-- BEGIN Available data --

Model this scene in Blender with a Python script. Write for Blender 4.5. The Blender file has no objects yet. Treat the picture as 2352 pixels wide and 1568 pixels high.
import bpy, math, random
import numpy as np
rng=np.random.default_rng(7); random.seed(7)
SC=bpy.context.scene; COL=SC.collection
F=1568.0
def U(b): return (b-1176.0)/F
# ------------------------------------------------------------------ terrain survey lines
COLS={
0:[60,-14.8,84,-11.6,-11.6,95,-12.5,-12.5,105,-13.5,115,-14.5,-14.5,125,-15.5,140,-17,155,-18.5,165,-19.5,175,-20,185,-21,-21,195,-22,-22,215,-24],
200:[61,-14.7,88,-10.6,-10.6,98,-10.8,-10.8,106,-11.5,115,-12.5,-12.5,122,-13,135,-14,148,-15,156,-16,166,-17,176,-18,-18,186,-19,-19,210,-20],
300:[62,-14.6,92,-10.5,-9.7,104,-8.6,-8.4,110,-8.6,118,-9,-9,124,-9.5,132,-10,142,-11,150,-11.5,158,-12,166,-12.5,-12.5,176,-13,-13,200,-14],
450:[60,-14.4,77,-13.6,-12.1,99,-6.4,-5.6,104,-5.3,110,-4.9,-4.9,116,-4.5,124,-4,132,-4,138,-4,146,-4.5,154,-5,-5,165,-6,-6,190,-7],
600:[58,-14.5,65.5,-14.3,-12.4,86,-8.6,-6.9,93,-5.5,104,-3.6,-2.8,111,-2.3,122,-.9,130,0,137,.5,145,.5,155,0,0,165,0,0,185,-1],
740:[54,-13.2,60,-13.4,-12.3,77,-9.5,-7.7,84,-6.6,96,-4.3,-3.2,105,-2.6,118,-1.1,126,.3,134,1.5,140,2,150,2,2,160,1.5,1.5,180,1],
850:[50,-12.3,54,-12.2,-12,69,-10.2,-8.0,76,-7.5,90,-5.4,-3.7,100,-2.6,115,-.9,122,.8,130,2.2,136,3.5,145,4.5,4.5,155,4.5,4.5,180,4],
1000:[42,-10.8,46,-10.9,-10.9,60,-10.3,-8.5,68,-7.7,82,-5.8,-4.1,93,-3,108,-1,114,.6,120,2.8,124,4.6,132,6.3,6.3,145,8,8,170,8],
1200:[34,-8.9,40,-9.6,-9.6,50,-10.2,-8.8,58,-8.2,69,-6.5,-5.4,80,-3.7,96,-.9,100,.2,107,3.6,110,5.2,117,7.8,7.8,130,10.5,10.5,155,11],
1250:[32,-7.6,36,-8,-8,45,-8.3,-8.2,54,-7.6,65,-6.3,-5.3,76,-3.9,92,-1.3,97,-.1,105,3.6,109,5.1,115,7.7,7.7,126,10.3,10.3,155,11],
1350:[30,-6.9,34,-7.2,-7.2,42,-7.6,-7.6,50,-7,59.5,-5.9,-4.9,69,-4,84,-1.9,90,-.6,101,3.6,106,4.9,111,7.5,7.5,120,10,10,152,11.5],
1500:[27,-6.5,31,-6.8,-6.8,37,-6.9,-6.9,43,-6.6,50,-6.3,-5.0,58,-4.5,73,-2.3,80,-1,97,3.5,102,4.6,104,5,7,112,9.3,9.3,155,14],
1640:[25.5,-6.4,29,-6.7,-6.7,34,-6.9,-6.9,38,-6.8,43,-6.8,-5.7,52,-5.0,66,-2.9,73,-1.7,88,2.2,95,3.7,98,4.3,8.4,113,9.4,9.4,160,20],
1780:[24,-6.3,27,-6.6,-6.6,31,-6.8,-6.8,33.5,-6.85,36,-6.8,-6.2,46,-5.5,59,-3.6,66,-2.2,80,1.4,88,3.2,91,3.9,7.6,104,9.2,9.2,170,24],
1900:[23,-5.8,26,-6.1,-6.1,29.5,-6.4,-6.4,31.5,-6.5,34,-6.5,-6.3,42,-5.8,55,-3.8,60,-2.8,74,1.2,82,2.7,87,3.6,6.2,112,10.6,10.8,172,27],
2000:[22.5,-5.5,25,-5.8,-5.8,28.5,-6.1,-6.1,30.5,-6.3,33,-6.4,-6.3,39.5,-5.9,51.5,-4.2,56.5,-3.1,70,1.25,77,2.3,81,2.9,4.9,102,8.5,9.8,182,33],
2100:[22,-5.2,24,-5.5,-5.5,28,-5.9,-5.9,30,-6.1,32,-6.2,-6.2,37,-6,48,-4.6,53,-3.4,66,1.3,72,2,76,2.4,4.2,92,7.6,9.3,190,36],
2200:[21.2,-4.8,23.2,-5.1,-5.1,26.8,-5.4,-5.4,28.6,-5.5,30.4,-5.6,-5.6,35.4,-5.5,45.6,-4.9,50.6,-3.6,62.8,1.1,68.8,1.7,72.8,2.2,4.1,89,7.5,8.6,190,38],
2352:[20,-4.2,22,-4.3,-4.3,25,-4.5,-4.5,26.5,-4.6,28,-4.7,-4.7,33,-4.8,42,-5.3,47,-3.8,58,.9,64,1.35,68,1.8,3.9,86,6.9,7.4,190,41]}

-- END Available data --

Aim: Working from the material above, retype it in its entirety without change.

The completed task:
Model this scene in Blender with a Python script. Write for Blender 4.5. The Blender file has no objects yet. Treat the picture as 2352 pixels wide and 1568 pixels high.
import bpy, math, random
import numpy as np
rng=np.random.default_rng(7); random.seed(7)
SC=bpy.context.scene; COL=SC.collection
F=1568.0
def U(b): return (b-1176.0)/F
# ------------------------------------------------------------------ terrain survey lines
COLS={
0:[60,-14.8,84,-11.6,-11.6,95,-12.5,-12.5,105,-13.5,115,-14.5,-14.5,125,-15.5,140,-17,155,-18.5,165,-19.5,175,-20,185,-21,-21,195,-22,-22,215,-24],
200:[61,-14.7,88,-10.6,-10.6,98,-10.8,-10.8,106,-11.5,115,-12.5,-12.5,122,-13,135,-14,148,-15,156,-16,166,-17,176,-18,-18,186,-19,-19,210,-20],
300:[62,-14.6,92,-10.5,-9.7,104,-8.6,-8.4,110,-8.6,118,-9,-9,124,-9.5,132,-10,142,-11,150,-11.5,158,-12,166,-12.5,-12.5,176,-13,-13,200,-14],
450:[60,-14.4,77,-13.6,-12.1,99,-6.4,-5.6,104,-5.3,110,-4.9,-4.9,116,-4.5,124,-4,132,-4,138,-4,146,-4.5,154,-5,-5,165,-6,-6,190,-7],
600:[58,-14.5,65.5,-14.3,-12.4,86,-8.6,-6.9,93,-5.5,104,-3.6,-2.8,111,-2.3,122,-.9,130,0,137,.5,145,.5,155,0,0,165,0,0,185,-1],
740:[54,-13.2,60,-13.4,-12.3,77,-9.5,-7.7,84,-6.6,96,-4.3,-3.2,105,-2.6,118,-1.1,126,.3,134,1.5,140,2,150,2,2,160,1.5,1.5,180,1],
850:[50,-12.3,54,-12.2,-12,69,-10.2,-8.0,76,-7.5,90,-5.4,-3.7,100,-2.6,115,-.9,122,.8,130,2.2,136,3.5,145,4.5,4.5,155,4.5,4.5,180,4],
1000:[42,-10.8,46,-10.9,-10.9,60,-10.3,-8.5,68,-7.7,82,-5.8,-4.1,93,-3,108,-1,114,.6,120,2.8,124,4.6,132,6.3,6.3,145,8,8,170,8],
1200:[34,-8.9,40,-9.6,-9.6,50,-10.2,-8.8,58,-8.2,69,-6.5,-5.4,80,-3.7,96,-.9,100,.2,107,3.6,110,5.2,117,7.8,7.8,130,10.5,10.5,155,11],
1250:[32,-7.6,36,-8,-8,45,-8.3,-8.2,54,-7.6,65,-6.3,-5.3,76,-3.9,92,-1.3,97,-.1,105,3.6,109,5.1,115,7.7,7.7,126,10.3,10.3,155,11],
1350:[30,-6.9,34,-7.2,-7.2,42,-7.6,-7.6,50,-7,59.5,-5.9,-4.9,69,-4,84,-1.9,90,-.6,101,3.6,106,4.9,111,7.5,7.5,120,10,10,152,11.5],
1500:[27,-6.5,31,-6.8,-6.8,37,-6.9,-6.9,43,-6.6,50,-6.3,-5.0,58,-4.5,73,-2.3,80,-1,97,3.5,102,4.6,104,5,7,112,9.3,9.3,155,14],
1640:[25.5,-6.4,29,-6.7,-6.7,34,-6.9,-6.9,38,-6.8,43,-6.8,-5.7,52,-5.0,66,-2.9,73,-1.7,88,2.2,95,3.7,98,4.3,8.4,113,9.4,9.4,160,20],
1780:[24,-6.3,27,-6.6,-6.6,31,-6.8,-6.8,33.5,-6.85,36,-6.8,-6.2,46,-5.5,59,-3.6,66,-2.2,80,1.4,88,3.2,91,3.9,7.6,104,9.2,9.2,170,24],
1900:[23,-5.8,26,-6.1,-6.1,29.5,-6.4,-6.4,31.5,-6.5,34,-6.5,-6.3,42,-5.8,55,-3.8,60,-2.8,74,1.2,82,2.7,87,3.6,6.2,112,10.6,10.8,172,27],
2000:[22.5,-5.5,25,-5.8,-5.8,28.5,-6.1,-6.1,30.5,-6.3,33,-6.4,-6.3,39.5,-5.9,51.5,-4.2,56.5,-3.1,70,1.25,77,2.3,81,2.9,4.9,102,8.5,9.8,182,33],
2100:[22,-5.2,24,-5.5,-5.5,28,-5.9,-5.9,30,-6.1,32,-6.2,-6.2,37,-6,48,-4.6,53,-3.4,66,1.3,72,2,76,2.4,4.2,92,7.6,9.3,190,36],
2200:[21.2,-4.8,23.2,-5.1,-5.1,26.8,-5.4,-5.4,28.6,-5.5,30.4,-5.6,-5.6,35.4,-5.5,45.6,-4.9,50.6,-3.6,62.8,1.1,68.8,1.7,72.8,2.2,4.1,89,7.5,8.6,190,38],
2352:[20,-4.2,22,-4.3,-4.3,25,-4.5,-4.5,26.5,-4.6,28,-4.7,-4.7,33,-4.8,42,-5.3,47,-3.8,58,.9,64,1.35,68,1.8,3.9,86,6.9,7.4,190,41]}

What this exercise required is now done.